Raw data |
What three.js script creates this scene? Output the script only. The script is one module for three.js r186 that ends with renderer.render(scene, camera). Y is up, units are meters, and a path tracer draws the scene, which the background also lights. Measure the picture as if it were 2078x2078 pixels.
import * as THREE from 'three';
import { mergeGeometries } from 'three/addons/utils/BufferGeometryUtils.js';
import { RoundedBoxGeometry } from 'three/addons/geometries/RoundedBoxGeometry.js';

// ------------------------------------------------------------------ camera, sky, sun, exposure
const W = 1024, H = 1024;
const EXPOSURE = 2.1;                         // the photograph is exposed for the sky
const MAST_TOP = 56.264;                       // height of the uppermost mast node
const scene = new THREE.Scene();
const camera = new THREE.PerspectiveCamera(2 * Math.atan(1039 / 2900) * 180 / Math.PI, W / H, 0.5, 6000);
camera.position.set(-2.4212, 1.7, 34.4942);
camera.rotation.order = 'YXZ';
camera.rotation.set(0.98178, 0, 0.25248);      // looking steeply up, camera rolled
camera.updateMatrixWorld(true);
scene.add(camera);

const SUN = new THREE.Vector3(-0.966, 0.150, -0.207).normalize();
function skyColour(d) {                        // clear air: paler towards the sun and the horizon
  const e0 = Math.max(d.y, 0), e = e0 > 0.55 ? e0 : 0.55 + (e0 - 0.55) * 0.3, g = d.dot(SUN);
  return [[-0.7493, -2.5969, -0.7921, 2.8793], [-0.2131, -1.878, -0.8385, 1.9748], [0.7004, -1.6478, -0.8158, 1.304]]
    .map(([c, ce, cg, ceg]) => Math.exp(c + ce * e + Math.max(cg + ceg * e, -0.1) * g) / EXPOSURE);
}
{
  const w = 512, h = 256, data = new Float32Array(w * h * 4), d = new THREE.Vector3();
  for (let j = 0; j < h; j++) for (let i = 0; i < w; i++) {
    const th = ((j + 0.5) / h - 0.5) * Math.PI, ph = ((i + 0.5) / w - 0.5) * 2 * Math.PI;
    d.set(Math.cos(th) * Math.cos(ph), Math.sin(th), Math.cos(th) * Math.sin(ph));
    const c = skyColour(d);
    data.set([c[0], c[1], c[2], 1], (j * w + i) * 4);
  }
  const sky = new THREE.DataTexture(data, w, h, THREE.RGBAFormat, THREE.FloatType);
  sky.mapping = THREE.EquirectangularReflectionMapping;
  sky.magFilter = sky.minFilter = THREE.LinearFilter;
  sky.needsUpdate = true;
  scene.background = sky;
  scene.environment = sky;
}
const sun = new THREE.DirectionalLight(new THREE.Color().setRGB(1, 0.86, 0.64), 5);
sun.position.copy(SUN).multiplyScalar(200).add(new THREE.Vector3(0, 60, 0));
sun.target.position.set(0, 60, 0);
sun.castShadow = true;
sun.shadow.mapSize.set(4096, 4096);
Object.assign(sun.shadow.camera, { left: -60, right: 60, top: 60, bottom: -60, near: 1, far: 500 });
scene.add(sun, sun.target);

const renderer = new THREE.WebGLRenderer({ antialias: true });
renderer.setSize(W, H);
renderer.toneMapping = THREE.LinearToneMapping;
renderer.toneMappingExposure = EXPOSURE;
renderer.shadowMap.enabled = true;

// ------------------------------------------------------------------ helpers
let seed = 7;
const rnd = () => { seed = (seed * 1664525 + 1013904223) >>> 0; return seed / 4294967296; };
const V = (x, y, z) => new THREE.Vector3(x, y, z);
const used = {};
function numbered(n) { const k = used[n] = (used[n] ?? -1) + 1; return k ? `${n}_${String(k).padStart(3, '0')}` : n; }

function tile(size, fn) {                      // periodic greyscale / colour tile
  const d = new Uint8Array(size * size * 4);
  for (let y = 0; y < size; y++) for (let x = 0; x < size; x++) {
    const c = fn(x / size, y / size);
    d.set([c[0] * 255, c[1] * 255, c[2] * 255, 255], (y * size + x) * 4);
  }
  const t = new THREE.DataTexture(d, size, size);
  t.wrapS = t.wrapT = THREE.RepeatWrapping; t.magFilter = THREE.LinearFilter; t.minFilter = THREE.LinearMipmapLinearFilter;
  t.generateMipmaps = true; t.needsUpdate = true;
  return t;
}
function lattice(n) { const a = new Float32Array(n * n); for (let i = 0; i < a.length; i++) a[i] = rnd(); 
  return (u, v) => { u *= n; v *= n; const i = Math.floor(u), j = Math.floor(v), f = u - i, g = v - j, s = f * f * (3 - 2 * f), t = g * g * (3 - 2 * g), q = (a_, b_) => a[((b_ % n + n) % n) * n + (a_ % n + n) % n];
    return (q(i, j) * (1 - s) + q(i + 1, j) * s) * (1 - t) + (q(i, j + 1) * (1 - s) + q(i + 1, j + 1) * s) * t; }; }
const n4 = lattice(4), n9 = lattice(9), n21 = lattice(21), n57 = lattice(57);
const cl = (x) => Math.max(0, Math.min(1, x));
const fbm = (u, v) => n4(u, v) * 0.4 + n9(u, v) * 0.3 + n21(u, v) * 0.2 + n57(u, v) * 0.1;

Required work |
Each line of the listing should be copied exactly.

Result for this task |
What three.js script creates this scene? Output the script only. The script is one module for three.js r186 that ends with renderer.render(scene, camera). Y is up, units are meters, and a path tracer draws the scene, which the background also lights. Measure the picture as if it were 2078x2078 pixels.
import * as THREE from 'three';
import { mergeGeometries } from 'three/addons/utils/BufferGeometryUtils.js';
import { RoundedBoxGeometry } from 'three/addons/geometries/RoundedBoxGeometry.js';

// ------------------------------------------------------------------ camera, sky, sun, exposure
const W = 1024, H = 1024;
const EXPOSURE = 2.1;                         // the photograph is exposed for the sky
const MAST_TOP = 56.264;                       // height of the uppermost mast node
const scene = new THREE.Scene();
const camera = new THREE.PerspectiveCamera(2 * Math.atan(1039 / 2900) * 180 / Math.PI, W / H, 0.5, 6000);
camera.position.set(-2.4212, 1.7, 34.4942);
camera.rotation.order = 'YXZ';
camera.rotation.set(0.98178, 0, 0.25248);      // looking steeply up, camera rolled
camera.updateMatrixWorld(true);
scene.add(camera);

const SUN = new THREE.Vector3(-0.966, 0.150, -0.207).normalize();
function skyColour(d) {                        // clear air: paler towards the sun and the horizon
  const e0 = Math.max(d.y, 0), e = e0 > 0.55 ? e0 : 0.55 + (e0 - 0.55) * 0.3, g = d.dot(SUN);
  return [[-0.7493, -2.5969, -0.7921, 2.8793], [-0.2131, -1.878, -0.8385, 1.9748], [0.7004, -1.6478, -0.8158, 1.304]]
    .map(([c, ce, cg, ceg]) => Math.exp(c + ce * e + Math.max(cg + ceg * e, -0.1) * g) / EXPOSURE);
}
{
  const w = 512, h = 256, data = new Float32Array(w * h * 4), d = new THREE.Vector3();
  for (let j = 0; j < h; j++) for (let i = 0; i < w; i++) {
    const th = ((j + 0.5) / h - 0.5) * Math.PI, ph = ((i + 0.5) / w - 0.5) * 2 * Math.PI;
    d.set(Math.cos(th) * Math.cos(ph), Math.sin(th), Math.cos(th) * Math.sin(ph));
    const c = skyColour(d);
    data.set([c[0], c[1], c[2], 1], (j * w + i) * 4);
  }
  const sky = new THREE.DataTexture(data, w, h, THREE.RGBAFormat, THREE.FloatType);
  sky.mapping = THREE.EquirectangularReflectionMapping;
  sky.magFilter = sky.minFilter = THREE.LinearFilter;
  sky.needsUpdate = true;
  scene.background = sky;
  scene.environment = sky;
}
const sun = new THREE.DirectionalLight(new THREE.Color().setRGB(1, 0.86, 0.64), 5);
sun.position.copy(SUN).multiplyScalar(200).add(new THREE.Vector3(0, 60, 0));
sun.target.position.set(0, 60, 0);
sun.castShadow = true;
sun.shadow.mapSize.set(4096, 4096);
Object.assign(sun.shadow.camera, { left: -60, right: 60, top: 60, bottom: -60, near: 1, far: 500 });
scene.add(sun, sun.target);

const renderer = new THREE.WebGLRenderer({ antialias: true });
renderer.setSize(W, H);
renderer.toneMapping = THREE.LinearToneMapping;
renderer.toneMappingExposure = EXPOSURE;
renderer.shadowMap.enabled = true;

// ------------------------------------------------------------------ helpers
let seed = 7;
const rnd = () => { seed = (seed * 1664525 + 1013904223) >>> 0; return seed / 4294967296; };
const V = (x, y, z) => new THREE.Vector3(x, y, z);
const used = {};
function numbered(n) { const k = used[n] = (used[n] ?? -1) + 1; return k ? `${n}_${String(k).padStart(3, '0')}` : n; }

function tile(size, fn) {                      // periodic greyscale / colour tile
  const d = new Uint8Array(size * size * 4);
  for (let y = 0; y < size; y++) for (let x = 0; x < size; x++) {
    const c = fn(x / size, y / size);
    d.set([c[0] * 255, c[1] * 255, c[2] * 255, 255], (y * size + x) * 4);
  }
  const t = new THREE.DataTexture(d, size, size);
  t.wrapS = t.wrapT = THREE.RepeatWrapping; t.magFilter = THREE.LinearFilter; t.minFilter = THREE.LinearMipmapLinearFilter;
  t.generateMipmaps = true; t.needsUpdate = true;
  return t;
}
function lattice(n) { const a = new Float32Array(n * n); for (let i = 0; i < a.length; i++) a[i] = rnd(); 
  return (u, v) => { u *= n; v *= n; const i = Math.floor(u), j = Math.floor(v), f = u - i, g = v - j, s = f * f * (3 - 2 * f), t = g * g * (3 - 2 * g), q = (a_, b_) => a[((b_ % n + n) % n) * n + (a_ % n + n) % n];
    return (q(i, j) * (1 - s) + q(i + 1, j) * s) * (1 - t) + (q(i, j + 1) * (1 - s) + q(i + 1, j + 1) * s) * t; }; }
const n4 = lattice(4), n9 = lattice(9), n21 = lattice(21), n57 = lattice(57);
const cl = (x) => Math.max(0, Math.min(1, x));
const fbm = (u, v) => n4(u, v) * 0.4 + n9(u, v) * 0.3 + n21(u, v) * 0.2 + n57(u, v) * 0.1;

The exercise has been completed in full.